Ничего такого, что указывало бы на то, что Мискарев состоял в организованной преступной группе, в словах Бройлера не было, как не было тому и других неоспоримых доказательств. А оперативников и следователей поджимали сроки. В итоге то, что еще весной называлось преступными группировками, к осени, когда зачитывали приговор Сергею Мис-кареву, получило гораздо более нейтральное определение: «...на стихийном рынке на ст. Девяткино между Гончаренко и его знакомыми, с одной стороны, и Мискаревым и его знакомыми, с другой стороны, произошел конфликт...» [22] Человек, которому в руки попал бы приговор по делу Мискарева, не зная обстоятельств происшествия на рынке, решил бы, что речь и правда идет о стихийной драке. Предлагаемый в нем вариант развития событий мало чем отличался от того, как было описано первое убийство, совершенное Малышевым в случайном уличном конфликте в 1976 году. Наказание Бройлер отбывал в более чем сносных условиях. Утром он выходил из камеры в изоляторе на улице Лебедева в длинном красном шелковом халате с драконами на спине и отправлялся в спортзал на второй этаж. Там он занимался тяжелой атлетикой, и на вопрос кума (так называют в изоляторах оперов) «Как дела?» неизменно отвечал, что «жмет 160 кг на 8 раз».

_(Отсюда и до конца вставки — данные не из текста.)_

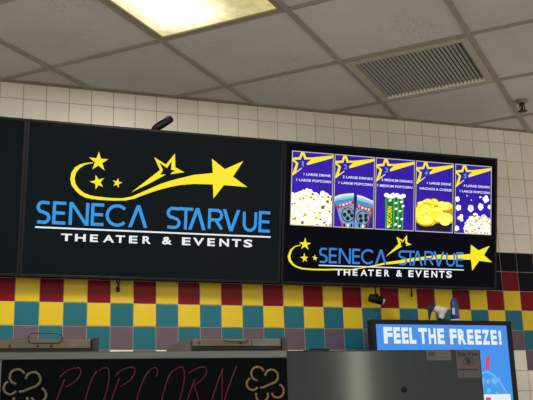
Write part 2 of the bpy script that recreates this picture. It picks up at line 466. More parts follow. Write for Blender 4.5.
GLYPH = {   # centre-line strokes in a unit box
 'E': [[(1, 1), (0, 1), (0, 0), (1, 0)], [(0, 0.5), (0.93, 0.5)]],
 'N': [[(0, 0), (0, 1)], [(1, 0), (1, 1)]],
 'A': [], 'V': [],
 'T': [[(0, 1), (1, 1)], [(0.5, 1), (0.5, 0)]],
 'U': [[(0, 1), (0, 0.36)]+[(0.5+0.5*math.cos(math.radians(t)), 0.36+0.36*math.sin(math.radians(t))) for t in range(190, 360, 15)]+[(1, 0.36), (1, 1)]],
 'C': [[(0.5+0.52*math.cos(math.radians(t)), 0.5+0.5*math.sin(math.radians(t))) for t in range(42, 320, 12)]],
 'R': [[(0, 0), (0, 1), (0.6, 1)]+[(0.62+0.34*math.cos(math.radians(t)), 0.745+0.255*math.sin(math.radians(t))) for t in range(75, -90, -15)]+[(0.6, 0.49), (0, 0.49)], [(0.5, 0.49), (1, 0)]],
 'S': [[(0.98, 0.98), (0.45, 1.0)]+[(0.40+0.36*math.cos(math.radians(t)), 0.76+0.24*math.sin(math.radians(t))) for t in range(100, 255, 15)]+[(0.42, 0.53), (0.6, 0.48)]+[(0.58+0.40*math.cos(math.radians(t)), 0.24+0.24*math.sin(math.radians(t))) for t in range(70, -95, -15)]+[(0.45, 0), (0.02, 0.015)]],
}
WORDS = [('S', -0.563, -0.4962), ('E', -0.4893, -0.4225), ('N', -0.4157, -0.3253), ('E', -0.316, -0.2495), ('C', -0.2471, -0.1425), ('A', -0.1423, -0.0512),
         ('S', 0.0363, 0.1091), ('T', 0.097, 0.168), ('A', 0.146, 0.2325), ('R', 0.2426, 0.3203), ('V', 0.3154, 0.4042), ('U', 0.4181, 0.4918), ('E', 0.5002, 0.5674)]
SMALL = [('T', -0.446, -0.3969), ('H', -0.3833, -0.3345), ('E', -0.3153, -0.2789), ('A', -0.2558, -0.2037), ('T', -0.1981, -0.1539), ('E', -0.1351, -0.0952), ('R', -0.0715, -0.0311), ('&', 0.0216, 0.0698),
         ('E', 0.1185, 0.1601), ('V', 0.1724, 0.2267), ('E', 0.2437, 0.2816), ('N', 0.3037, 0.3521), ('T', 0.3664, 0.4132), ('S', 0.426, 0.4717)]

def logo(scr, gr, tmap, smap, sw, blue):
    """the theater logo as lit areas of a screen; gr holds the graphic, tmap the big words, smap the small ones"""
    stars, big, outl, swo, swi = gr
    bm = B(); strip(bm, swo, swi, -0.0012); obj('yellow_swoosh', bm, L_yel, scr)
    bm = B(); poly(bm, big, -0.0008); obj('shooting_star', bm, L_yel, scr)
    bm = B(); poly(bm, outl, -0.0008); obj('outlined_star', bm, L_yel, scr)
    for s in stars:
        bm = B(); poly(bm, star5(s), -0.0008); obj('small_star', bm, L_yel, scr)
    diag = {'N': [((0, 1), (1, 0))], 'A': [((0, 0), (0.5, 1)), ((0.5, 1), (1, 0))], 'V': [((0, 1), (0.5, 0)), ((0.5, 0), (1, 1))]}
    for word in (WORDS[:6], WORDS[6:]):
        bm = B()
        for ch, a, b in word:
            top, bot = 0.3486+0.0045*a/0.56, 0.2437+0.0045*a/0.56
            (a2, b2), (a3, b3) = tmap((a, bot)), tmap((b, top))
            h = sw/2; x0_, x1_ = a2+h, a3-h
            for s in GLYPH[ch]:
                e_ = h if ch != 'T' else 0
                st = len(s) == 2 and s[0][0] == s[1][0]      # plain uprights run to the full letter height
                if st: ribbon(bm, [(x0_+u*(x1_-x0_), b2+v*(b3-b2)) for u, v in s], sw, 0.0)
                else: ribbon(bm, [(x0_+u*(x1_-x0_) if ch != 'T' else a2+u*(a3-a2), b2+h+v*(b3-b2-2*h)) for u, v in s], sw, 0.0)
            for (u0, v0), (u1, v1) in diag.get(ch, []):
                hw = h*1.16
                xa, xb = a2+hw+u0*(a3-a2-2*hw), a2+hw+u1*(a3-a2-2*hw); ya, yb = b2+v0*(b3-b2), b2+v1*(b3-b2)
                poly(bm, [(xa-hw, ya), (xa+hw, ya), (xb+hw, yb), (xb-hw, yb)], 0.00005 if u0 == 0 else 0.0001)
        obj('blue_lettering', bm, blue, scr)
    bm = B(); p = [tmap(q) for q in ((-0.5625, 0.2195), (0.5652, 0.2228), (0.5652, 0.2302), (-0.5625, 0.2270))]
    poly(bm, p, 0.0); obj('underline', bm, L_white, scr)
    for word in (SMALL[:7], SMALL[7:8], SMALL[8:]):
      bm = B()
      for ch, a, b in word:
        top, bot = 0.2048+0.0105*(a)/0.9, 0.1688+0.0055*a/0.9
        (a2, b2), (a3, b3) = smap((a, bot)), smap((b, top))
        text(bm, ch, a2, a3, b2, b3, 0.0003, bold=0.03)
      obj('white_lettering', bm, L_white, scr)

I = lambda p: p
def lmap(u0, u1, v0, v1, p0, p1, q0, q1):   # rectangle u/v -> p/q
    return lambda p: (p0+(p[0]-u0)/(u1-u0)*(p1-p0), q0+(p[1]-v0)/(v1-v0)*(q1-q0))

# left neighbour, mostly outside the picture
television(0.6295-1.2424, 'blank black wall screen cut off by the left edge of the picture')
t1, s1 = television(0.6295, 'black wall screen filled by one large star logo, no menu cards')
logo(s1, ((STAR1, STAR2, STAR3), BIG, OUTL, SWO, SWI), I, I, 0.0146, L_blue)
t2, s2 = television(1.8754, 'black wall screen with five purple menu cards above a smaller star logo', M_scr2)
MENU_STARS = ([(-0.4968, 0.2317), (-0.4645, 0.206), (-0.4769, 0.1718), (-0.5175, 0.1747), (-0.53, 0.2067)],
              [(-0.4995, 0.1558), (-0.4771, 0.1358), (-0.483, 0.1115), (-0.5053, 0.109), (-0.5224, 0.1342)],
              [(-0.4434, 0.1494), (-0.4247, 0.1343), (-0.4315, 0.1172), (-0.4499, 0.121), (-0.4577, 0.1388)])
MENU_BIG = [(0.4586, 0.2351), (0.5064, 0.2068), (0.5764, 0.2338), (0.5417, 0.1827), (0.593, 0.1452), (0.512, 0.1503), (0.4687, 0.096), (0.461, 0.1528), (0.4578, 0.1857)]
MENU_OUTL = [(0.0485, 0.2112), (0.0, 0.1831), (-0.048, 0.1523), (0.0254, 0.222), (0.0135, 0.2583), (0.0512, 0.2406), (0.0736, 0.2709), (0.0764, 0.2317), (0.1023, 0.221), (0.0656, 0.2125), (0.0746, 0.2199), (0.0653, 0.2265), (0.0648, 0.2511), (0.0501, 0.2306), (0.0268, 0.2472), (0.0403, 0.2267), (0.0367, 0.2137)]
MENU_SWO = [(-0.52, 0.1959), (-0.5528, 0.1873), (-0.5762, 0.1669), (-0.5878, 0.1358), (-0.5805, 0.111), (-0.5619, 0.0921), (-0.5407, 0.0816), (-0.5103, 0.0731), (-0.4497, 0.0705), (-0.3886, 0.0712), (-0.3332, 0.0741), (-0.2407, 0.078), (-0.1779, 0.0891), (-0.1145, 0.1003), (-0.0505, 0.1116), (0.0272, 0.12), (0.083, 0.1289), (0.1423, 0.1403), (0.2156, 0.1469), (0.2715, 0.1518), (0.318, 0.1515), (0.3699, 0.1514), (0.4181, 0.1543), (0.461, 0.1546)]
MENU_SWI = [(-0.5198, 0.1914), (-0.5485, 0.1836), (-0.5659, 0.1645), (-0.5735, 0.1363), (-0.5687, 0.1169), (-0.5531, 0.098), (-0.5349, 0.0885), (-0.5075, 0.081), (-0.4499, 0.0783), (-0.3888, 0.0791), (-0.3334, 0.082), (-0.2408, 0.0826), (-0.178, 0.0937), (-0.1147, 0.1061), (-0.0508, 0.1232), (0.0139, 0.1335), (0.0826, 0.1476), (0.142, 0.1555), (0.2153, 0.1664), (0.2711, 0.1755), (0.3217, 0.1736), (0.3695, 0.1777), (0.4177, 0.1812), (0.4592, 0.1858)]
tm = lmap(-0.5617, 0.5674, 0.2234, 0.3505, -0.420, 0.4185, 0.0965, 0.1905)
sm = lmap(-0.446, 0.4717, 0.1688, 0.2048, -0.3281, 0.344, 0.0518, 0.0862)
logo(s2, (MENU_STARS, MENU_BIG, MENU_OUTL, MENU_SWO, MENU_SWI), tm, sm, 0.0104, L_blue2)

# menu cards on the right screen
P_w = lit('popcorn_white', (220, 228, 234), 1.0, noise=0.12, scale=60)
P_s = lit('popcorn_shade', (190, 200, 206), 1.0, noise=0.15, scale=60)
P_c = lit('popcorn_cream', (232, 212, 150), 1.0, noise=0.12, scale=60)
P_o = lit('popcorn_amber', (196, 142, 66), 1.0, noise=0.2, scale=60)
P_d = lit('popcorn_brown', (140, 112, 78), 0.9)
MATS_POP = [P_w, P_s, P_c, P_o, P_d]
CW, CHh, CV = 0.2275, 0.3735, 0.2910
CARDX = [-0.5805, -0.3475, -0.1145, 0.1195, 0.3565]

def kernel(bm, x, y, r, d, clip, hero=True):
    n = rng.randint(3, 5); a0 = rng.uniform(0, 6.28)
    for i in range(n):
        a = a0+i*6.28/n
        disc(bm, x+math.cos(a)*r*0.55, y+math.sin(a)*r*0.55, r*rng.uniform(0.45, 0.7), d+i*0.000004, rng.choice([0, 0, 0, 1, 2]), 10, clip=clip)
    for q in range(rng.choice([1, 1, 2, 3]) if hero else 0):
        disc(bm, x+rng.uniform(-.5, .5)*r, y+rng.uniform(-.5, .5)*r, r*rng.uniform(0.2, 0.48), d+0.00004+q*.000003, rng.choice([2, 2, 3, 4]), 8, clip=clip)

def menu_card(i, lines, number, picture):
    x0 = CARDX[i]
    U = lambda u: x0+u*CW
    V = lambda v: CV+v*CHh
    P = lambda pts: [(U(u), V(v)) for u, v in pts]
    bm = B(); poly(bm, P([(0, 0), (1, 0), (1, 1), (0, 1)]), -0.0014)
    card = obj('menu_card', bm, L_ind, t2)
    bm = B(); e = 0.019; ey = e*CW/CHh
    for q in ([(0, 0), (1, 0), (1, ey), (0, ey)], [(0, 1-ey), (1, 1-ey), (1, 1), (0, 1)], [(0, ey), (e, ey), (e, 1-ey), (0, 1-ey)], [(1-e, ey), (1, ey), (1, 1-ey), (1-e, 1-ey)]):
        poly(bm, P(q), 0.0002)
    obj('card_border', bm, L_border, card)
    sp = [(139, 52), (126, 106), (66, 110), (66, 136), (98, 163), (64, 262), (76, 266), (150, 208), (150, 198), (102, 232), (120, 160), (84, 130), (138, 128), (153, 84), (170, 128), (228, 126), (190, 160), (196, 178), (420, 114), (420, 92), (232, 110), (184, 108), (168, 56)]
    q = []
    for x, y in sp:
        u = (x-62)/360; v = 1-(y-(47+31*u))/655; q.append((min(max(u, 0.012), 0.99), min(v, 0.988)))
    bm = B(); poly(bm, P(q), -0.0004); obj('star_emblem', bm, L_yel, card)
    bm = B(); text(bm, number, U(0.225 if number != '1' else 0.24), U(0.315 if number != '1' else 0.285), V(0.80), V(0.868), 0.0, bold=0.015); obj('card_number', bm, L_num, card)
    bm = B()
    for (s, u0, u1), vc in zip(lines, (0.695, 0.612)):
        text(bm, s, U(u0), U(u1), V(vc-0.017), V(vc+0.017), 0.0, bold=0.02)
    obj('card_lettering', bm, L_white, card)
    picture(card, U, V, P, (U(e), U(1-e), V(ey), V(1-ey)))

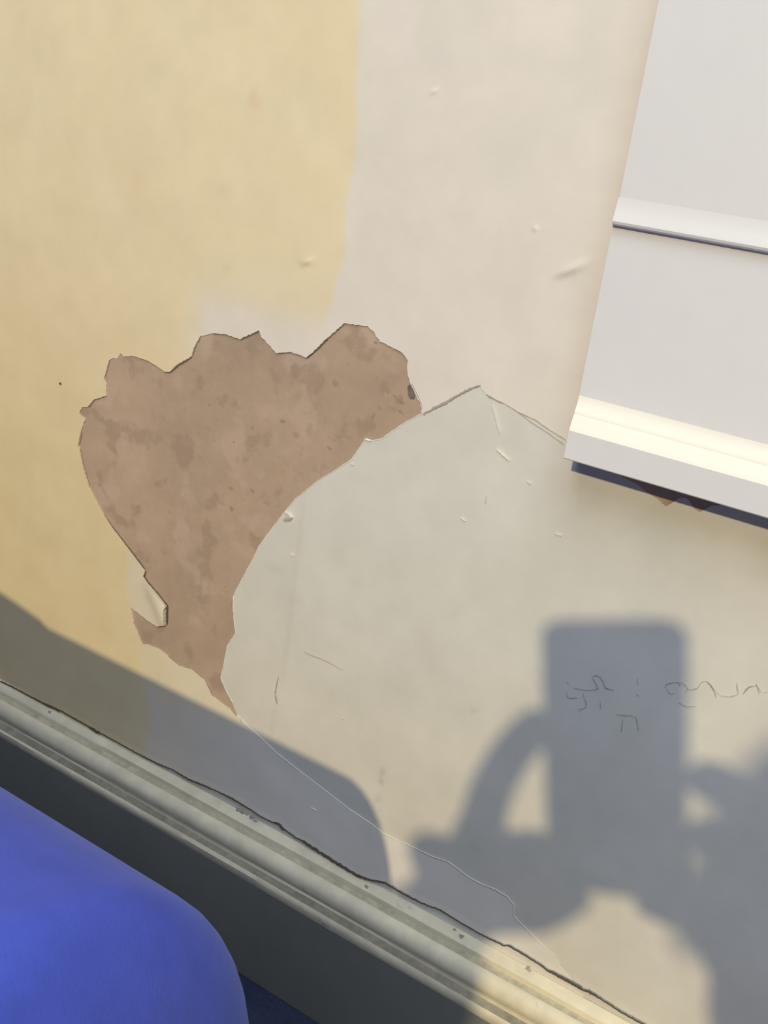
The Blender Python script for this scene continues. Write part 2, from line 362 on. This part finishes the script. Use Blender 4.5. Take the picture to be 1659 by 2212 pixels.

Сергей Можегов по прозвищу ВоробейПосле противостояния в Девяткино на Некрасовском рынке продолжали крутить наперстки. Но уже масштабнее. Гена Петров организовал сеть. От него станки стояли на втором этаже рынка, около входа — на ступеньках, возле гостиницы «Октябрьская», возле станции метро «Площадь восстания». Я поджигал от Гены на Некрасовском. Моя задача была проигрывать или выигрывать, заталкивая таким образом прохожих. Со мной работали Эдик Алексон и Женя Лужский. Порой на нос выходило до полутора тысяч рублей. Милиция нам особо не мешала.